7. Removal. Tenant's rights under this Exhibit shall cease upon the occurrence of any of the following:
a. | the expiration or earlier termination of the Lease; or |
b. | the occurrence of an Event of Default under the Lease; or |
c. | Tenant's assignment of the Lease or Tenant's rights thereunder; or |
d. Tenant subleases (which, for purposes of this Section shall not include any subleases to a Related Entity), in the aggregate, more than fifty percent (50%) of the rentable area contained in the original Premises; or
e. Tenant fails to occupy, in the aggregate, more than fifty percent (50%) of the rentable area contained in the original Premises.
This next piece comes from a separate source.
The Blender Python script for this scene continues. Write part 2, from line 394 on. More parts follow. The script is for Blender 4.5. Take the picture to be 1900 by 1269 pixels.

8. Signage Fee. Beginning on the earlier of January 1, 2008 or the date on which the Exterior Sign is installed on the Building and continuing until the Exterior Sign is removed following the earlier to occur of a Removal Condition or Landlord's termination of Tenant's rights under this Exhibit pursuant to Section 8 hereof, Tenant shall pay Landlord rent for the Exterior Sign space in the amount of $45,744 per annum (the “Sign Rent”) (prorated for any partial year(s)). Tenant shall pay the Sign Rent in equal monthly installments on the first (1st) day of each month (prorated for any partial month(s)).
9. Termination Right. Landlord shall have the right to terminate Tenant's rights under this Exhibit at any time upon written notice to Tenant, which notice shall be effective upon the later of January 1, 2011 or thirty (30) days after Landlord gives such termination notice to Tenant.